The text is an introduction to basic geometry concepts essential for drawing from nature, focusing on fundamental definitions such as points, lines, angles, and surfaces. It explains simple geometric constructions and distinctions between different types of lines and angles. The text serves to bridge standard geometric understanding with practical applications for those learning to draw from nature.
PRELIMINARY NOTIONS.
We have reproduced here, in a condensed form, some very elementary notions that are part of the Introduction to our Treatise on Simplified Perspective. This last work will be particularly useful to those who are already well advanced in Drawing, according to ordinary methods, but who wish to practice Drawing from Nature and put themselves in a position to give good advice to beginners.
SOME NOTIONS OF GEOMETRY.
BOARD 1. — Some definitions and very simple constructions, indispensable for the practice of Drawing from Nature.
Geometry. - Extent. - Point. - Surface.
Geometry is a science that deals with the measurement of extent. Extent has three dimensions: length, width, height.
The point, strictly defined as by Geometers, would have no length, width, or height: for practical purposes, consider it as the smallest extent in any measurement.
A surface is defined as an extent having length and width, without height.
Straight, broken, or curved lines, perpendicular, or oblique, Right angles, acute, or obtuse.
A line can be defined as a continuation of points forming a length. There are two types of lines, the straight line and the curved line.
A straight line is defined by Geometers as the shortest path from one point to another. We define it as a line where all points are in the same direction. A line composed of several straight lines is called a broken line.

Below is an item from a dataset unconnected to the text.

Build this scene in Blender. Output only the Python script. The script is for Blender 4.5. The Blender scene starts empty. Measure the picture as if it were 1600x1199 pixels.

A line that is neither straight nor composed of straight lines is called a curved line. The points it consists of continually change direction among themselves.
AB (fig. 1) is a straight line; EFGHILK, a broken line; CD a curved line.

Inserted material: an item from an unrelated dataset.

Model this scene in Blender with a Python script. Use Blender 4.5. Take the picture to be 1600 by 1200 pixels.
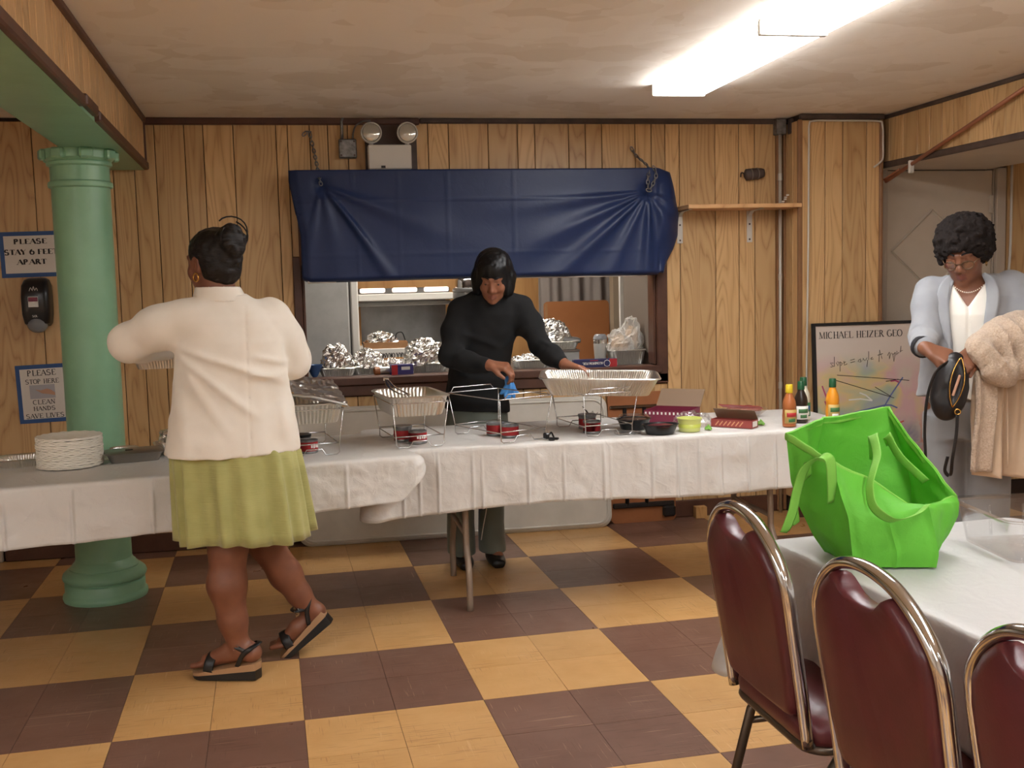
import bpy, math, random
import numpy as np
from mathutils import Vector, Matrix
for o in list(bpy.data.objects): bpy.data.objects.remove(o)
SC = bpy.context.scene
COL = SC.collection
PI = math.pi
R = random.Random(7)

# ------------------------------------------------------------------ camera
cd = bpy.data.cameras.new('camera')
cam = bpy.data.objects.new('camera', cd)
COL.objects.link(cam)
SC.camera = cam
cd.sensor_width = 36.0
cd.lens = 1664.4 / 1600 * 36.0
cd.clip_start = 0.05
_r = Vector((0.98383, -0.17731, -0.02538))
_f = Vector((0.17605, 0.97982, -0.09466)).normalized()
_r = (_r - _f * _r.dot(_f)).normalized()
_u = _r.cross(_f)
cam.matrix_world = Matrix(((_r.x, _u.x, -_f.x, -0.480), (_r.y, _u.y, -_f.y, -4.149),
                           (_r.z, _u.z, -_f.z, 1.437), (0, 0, 0, 1)))
# ------------------------------------------------------------------ world, exposure
w = bpy.data.worlds.new('world')
SC.world = w
w.use_nodes = True
w.node_tree.nodes['Background'].inputs[0].default_value = (0.9, 0.85, 0.78, 1)
w.node_tree.nodes['Background'].inputs[1].default_value = 0.02
vs = SC.view_settings
vs.view_transform = 'Standard'
vs.look = 'None'
vs.exposure = 0.40
vs.gamma = 1.0
vs.use_curve_mapping = False
LAMP = 15.0            # radiance of the hall's fluorescent lenses
LAMP_FILL = 24.0  # radiance of the added fill panels behind the camera
LAMP_KITCHEN = 22.0
LAMP_COL = (0.965, 0.98, 1.0)

# ------------------------------------------------------------------ helpers
def lin(c):
    return tuple(((v / 255.0) / 12.92 if v / 255.0 <= 0.04045 else ((v / 255.0 + 0.055) / 1.055) ** 2.4) for v in c[:3]) + (1.0,)

MATS = {}
class N:
    """tiny node-tree helper"""
    def __init__(s, name):
        s.m = bpy.data.materials.new(name)
        s.m.use_nodes = True
        s.t = s.m.node_tree
        s.b = s.t.nodes['Principled BSDF']
        s.out = s.t.nodes['Material Output']
        MATS[name] = s.m
    def n(s, typ, **kw):
        nd = s.t.nodes.new(typ)
        for k, v in kw.items():
            if k.startswith('i_'):
                nd.inputs[int(k[2:])].default_value = v
            else:
                setattr(nd, k, v)
        return nd
    def l(s, a, b): s.t.links.new(a, b)
    def coords(s, scale=(1, 1, 1), rnd=0.0, kind='Object'):
        tc = s.n('ShaderNodeTexCoord')
        mp = s.n('ShaderNodeMapping')
        mp.inputs['Scale'].default_value = scale
        s.l(tc.outputs[kind], mp.inputs['Vector'])
        if rnd:
            oi = s.n('ShaderNodeObjectInfo')
            mu = s.n('ShaderNodeMath', operation='MULTIPLY', i_1=rnd)
            s.l(oi.outputs['Random'], mu.inputs[0])
            cb = s.n('ShaderNodeCombineXYZ')
            s.l(mu.outputs[0], cb.inputs[0]); s.l(mu.outputs[0], cb.inputs[1]); s.l(mu.outputs[0], cb.inputs[2])
            s.l(cb.outputs[0], mp.inputs['Location'])
        return mp.outputs[0]
    def noise(s, vec, scale, detail=3, rough=0.5, dist=0):
        nd = s.n('ShaderNodeTexNoise')
        nd.inputs['Scale'].default_value = scale
        nd.inputs['Detail'].default_value = detail
        nd.inputs['Roughness'].default_value = rough
        nd.inputs['Distortion'].default_value = dist
        s.l(vec, nd.inputs['Vector'])
        return nd.outputs['Fac']
    def ramp(s, fac, stops):
        r = s.n('ShaderNodeValToRGB')
        e = r.color_ramp.elements
        while len(e) < len(stops): e.new(0.5)
        for i, (p, c) in enumerate(stops):
            e[i].position = p; e[i].color = c if len(c) == 4 else lin(c)
        s.l(fac, r.inputs[0])
        return r.outputs[0]
    def mix(s, a, b, fac, mode='MIX'):
        m = s.n('ShaderNodeMix', data_type='RGBA', blend_type=mode)
        for k, v in ((0, fac), (6, a), (7, b)):
            if isinstance(v, (int, float)): m.inputs[k].default_value = v
            elif isinstance(v, tuple): m.inputs[k].default_value = v if len(v) == 4 else lin(v)
            else: s.l(v, m.inputs[k])
        return m.outputs[2]
    def bump(s, h, strength=0.3, dist=0.01):
        b = s.n('ShaderNodeBump')
        b.inputs['Strength'].default_value = strength
        b.inputs['Distance'].default_value = dist
        s.l(h, b.inputs['Height'])
        s.l(b.outputs[0], s.b.inputs['Normal'])
    def set(s, col=None, rough=None, metal=None, spec=None, coat=None, trans=None, ior=None, alpha=None, sss=None, sheen=None):
        for k, v in (('Base Color', col), ('Roughness', rough), ('Metallic', metal), ('Specular IOR Level', spec), ('Coat Weight', coat),
                     ('Transmission Weight', trans), ('IOR', ior), ('Alpha', alpha), ('Subsurface Weight', sss), ('Sheen Weight', sheen)):
            if v is None: continue
            if isinstance(v, (int, float)): s.b.inputs[k].default_value = v
            elif isinstance(v, tuple): s.b.inputs[k].default_value = v if len(v) == 4 else lin(v)
            else: s.l(v, s.b.inputs[k])
        return s.m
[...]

When two straight lines meet, they form what is called an angle.
An angle is the amount more or less by which two lines that meet deviate from one another. In an angle, there are the sides and the vertex.
Point B (fig. 4), the meeting point of the two lines CB, AB, is the vertex of the angle they form. BC, AB are the sides of the angle.
An angle is designated by three letters, for example: angle ABC, placing the letter of the vertex in the middle of these three letters. Sometimes only the letter of the vertex is named.
If a line CD (fig. 3) meets another AB, so that the two angles ADG, BDC are perfectly equal, these two angles are called right angles, and the line CD will be called perpendicular, with respect to line AB. It is seen that CD, in relation to AB, does not tilt.
Translation Notes:
- "Géométrie" is translated as "Geometry," referring to the mathematical discipline.
- "Étendue" translates as "Extent," meaning the measurable distance or area.
- "Ligne brisée" is "broken line," indicating a composite line made up of straight segments.